I think the other part of my block came from my hate for my blog. Yes. I really started to hate my blog. I hated everything about it: the colours, the layout, the posts, my alias, my image, etc. I guess I started to feel like I was outgrowing what I had constructed. It's a hard pill to swallow since I have spent years writing and posting to this blog. I have spent countless more hours in the last year researching blogging and social media tips and how to make a living from blogging.

And I have ended up hating it all.

I have entertained the idea of erasing as much evidence of The Capillary as possible and starting a whole new blog (and in essence, brand and personality). I've looked to celebrities who reinvent themselves like Lady Gaga and Katy Perry or have changed their names like P. Diddy for ideas. I've also internet stalked internet personalities like The Oatmeal and MeekaKitty who have at some point come out with their names and seen that it hasn't been detrimental (Although, I wasn't really part of their fanbase before the change so I am not aware if there was any negative backlash).

Not that I'm worried about backlash, I never had a fan base for this to be a problem. All things considered, am I really worried if people who have come across this blog before who didn't like it and don't give it a second chance? No. Am I really worried about those who follow this blog don't embrace the change and stop following?
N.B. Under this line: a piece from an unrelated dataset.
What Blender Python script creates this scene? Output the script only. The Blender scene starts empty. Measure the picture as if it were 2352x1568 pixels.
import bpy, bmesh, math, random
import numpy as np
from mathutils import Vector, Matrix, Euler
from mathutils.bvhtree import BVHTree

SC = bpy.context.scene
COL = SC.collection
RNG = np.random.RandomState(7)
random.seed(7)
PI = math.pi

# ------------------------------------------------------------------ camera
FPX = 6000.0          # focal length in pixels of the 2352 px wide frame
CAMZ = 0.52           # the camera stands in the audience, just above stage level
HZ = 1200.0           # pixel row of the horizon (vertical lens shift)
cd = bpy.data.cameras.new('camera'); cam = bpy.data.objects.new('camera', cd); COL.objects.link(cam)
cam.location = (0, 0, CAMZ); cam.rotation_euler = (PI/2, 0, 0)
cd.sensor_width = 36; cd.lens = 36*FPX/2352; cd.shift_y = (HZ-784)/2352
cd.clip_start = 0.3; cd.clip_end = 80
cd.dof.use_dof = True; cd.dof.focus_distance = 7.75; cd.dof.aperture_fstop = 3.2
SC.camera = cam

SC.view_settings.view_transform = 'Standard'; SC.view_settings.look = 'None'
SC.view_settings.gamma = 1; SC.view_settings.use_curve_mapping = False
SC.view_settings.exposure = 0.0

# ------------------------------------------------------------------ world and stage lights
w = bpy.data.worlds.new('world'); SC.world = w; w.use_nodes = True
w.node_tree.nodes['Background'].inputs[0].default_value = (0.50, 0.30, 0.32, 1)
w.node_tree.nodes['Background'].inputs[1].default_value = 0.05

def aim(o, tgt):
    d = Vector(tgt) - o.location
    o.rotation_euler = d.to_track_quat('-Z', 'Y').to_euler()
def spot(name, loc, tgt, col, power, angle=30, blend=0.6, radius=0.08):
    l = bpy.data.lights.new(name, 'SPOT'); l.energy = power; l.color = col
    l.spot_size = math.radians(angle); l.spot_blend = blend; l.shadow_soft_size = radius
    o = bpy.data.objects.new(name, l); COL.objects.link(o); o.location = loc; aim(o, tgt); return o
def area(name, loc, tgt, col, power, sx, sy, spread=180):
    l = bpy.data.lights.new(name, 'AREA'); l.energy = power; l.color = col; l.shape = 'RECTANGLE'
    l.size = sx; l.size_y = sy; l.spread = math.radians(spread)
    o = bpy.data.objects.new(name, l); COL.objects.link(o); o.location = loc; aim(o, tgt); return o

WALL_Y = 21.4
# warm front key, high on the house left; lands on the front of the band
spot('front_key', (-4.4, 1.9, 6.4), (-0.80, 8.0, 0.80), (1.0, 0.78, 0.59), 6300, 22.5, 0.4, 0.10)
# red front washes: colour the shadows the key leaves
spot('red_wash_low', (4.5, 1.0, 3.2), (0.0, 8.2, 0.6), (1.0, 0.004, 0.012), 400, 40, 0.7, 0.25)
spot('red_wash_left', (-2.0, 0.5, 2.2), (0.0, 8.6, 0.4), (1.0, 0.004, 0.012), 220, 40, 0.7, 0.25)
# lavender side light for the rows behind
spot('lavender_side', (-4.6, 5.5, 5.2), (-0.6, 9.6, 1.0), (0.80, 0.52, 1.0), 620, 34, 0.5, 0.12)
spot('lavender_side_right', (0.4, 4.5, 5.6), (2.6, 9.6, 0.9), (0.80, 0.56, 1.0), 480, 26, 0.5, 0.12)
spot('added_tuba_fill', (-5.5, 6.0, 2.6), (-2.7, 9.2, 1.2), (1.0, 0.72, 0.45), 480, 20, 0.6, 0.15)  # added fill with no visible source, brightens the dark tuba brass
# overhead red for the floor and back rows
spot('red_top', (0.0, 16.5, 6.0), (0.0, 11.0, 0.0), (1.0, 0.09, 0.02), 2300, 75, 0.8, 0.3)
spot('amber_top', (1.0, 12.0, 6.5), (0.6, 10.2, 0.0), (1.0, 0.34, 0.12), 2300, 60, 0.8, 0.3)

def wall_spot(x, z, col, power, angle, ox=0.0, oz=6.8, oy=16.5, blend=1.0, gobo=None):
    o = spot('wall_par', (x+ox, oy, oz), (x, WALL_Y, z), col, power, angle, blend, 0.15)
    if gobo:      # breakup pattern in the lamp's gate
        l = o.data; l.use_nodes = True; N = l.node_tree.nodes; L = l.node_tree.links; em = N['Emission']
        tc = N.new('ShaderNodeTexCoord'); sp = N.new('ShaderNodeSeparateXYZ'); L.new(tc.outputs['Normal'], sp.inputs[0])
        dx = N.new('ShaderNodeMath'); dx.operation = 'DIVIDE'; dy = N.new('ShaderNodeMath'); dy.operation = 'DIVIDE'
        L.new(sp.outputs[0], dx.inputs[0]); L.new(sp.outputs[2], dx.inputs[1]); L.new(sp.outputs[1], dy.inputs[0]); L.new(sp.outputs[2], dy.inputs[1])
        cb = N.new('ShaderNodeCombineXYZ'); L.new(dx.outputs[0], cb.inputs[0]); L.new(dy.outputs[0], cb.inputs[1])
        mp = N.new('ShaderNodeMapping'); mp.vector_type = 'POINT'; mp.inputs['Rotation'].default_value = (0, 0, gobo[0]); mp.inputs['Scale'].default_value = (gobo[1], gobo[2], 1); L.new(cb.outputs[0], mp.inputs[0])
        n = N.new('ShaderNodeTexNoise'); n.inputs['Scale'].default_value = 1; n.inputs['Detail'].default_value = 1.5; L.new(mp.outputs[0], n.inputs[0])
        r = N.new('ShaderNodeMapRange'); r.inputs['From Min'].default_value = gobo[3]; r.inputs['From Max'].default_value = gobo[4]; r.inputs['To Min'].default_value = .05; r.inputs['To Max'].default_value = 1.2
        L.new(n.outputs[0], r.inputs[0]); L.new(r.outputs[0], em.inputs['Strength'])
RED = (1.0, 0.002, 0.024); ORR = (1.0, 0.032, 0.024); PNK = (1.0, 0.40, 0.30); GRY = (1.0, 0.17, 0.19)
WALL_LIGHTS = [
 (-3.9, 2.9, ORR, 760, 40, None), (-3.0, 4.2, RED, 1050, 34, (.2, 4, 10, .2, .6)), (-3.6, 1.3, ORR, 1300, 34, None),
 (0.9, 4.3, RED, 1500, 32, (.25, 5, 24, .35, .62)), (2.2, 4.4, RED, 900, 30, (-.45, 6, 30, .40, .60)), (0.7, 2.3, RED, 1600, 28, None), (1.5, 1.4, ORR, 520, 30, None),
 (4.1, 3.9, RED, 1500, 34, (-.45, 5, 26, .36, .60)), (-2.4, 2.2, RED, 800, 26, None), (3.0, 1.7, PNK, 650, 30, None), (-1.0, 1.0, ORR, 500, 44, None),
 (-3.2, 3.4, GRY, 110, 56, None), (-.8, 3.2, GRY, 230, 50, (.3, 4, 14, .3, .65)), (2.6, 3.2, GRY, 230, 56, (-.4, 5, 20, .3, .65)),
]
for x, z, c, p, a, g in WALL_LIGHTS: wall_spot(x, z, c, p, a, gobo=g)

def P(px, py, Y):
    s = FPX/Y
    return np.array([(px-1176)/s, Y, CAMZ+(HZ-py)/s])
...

I'll be disappointed but my world won't stop. People come and people go and I hope that when new people come across this blog they can see that whatever change I will make is genuinely positive. And I hope that people that have been following me or have stumbled across my blog previously will feel more authenticity from me than before.

I think part of my face lift will require me to go through old blog posts. Firstly, to fix any broken links or images, secondly to delete the posts that aren't doing me any favours, and thirdly, kind of a journey down memory lane to see how far I've come. New content may occur since my life is moving forward after all, but it's going to be a slow process. On the other hand, life's not a race, yes?

1 comment:

  1. I struggle as well with my blog. I've considered deleting it and starting new, but when I go back and read my posts from the beginning, I become re=inspired to keep it going. The greatest thing about your blog is that it's YOURS. You get to do with it whatever you wish. Try a few different things, see what you like best, and go with it.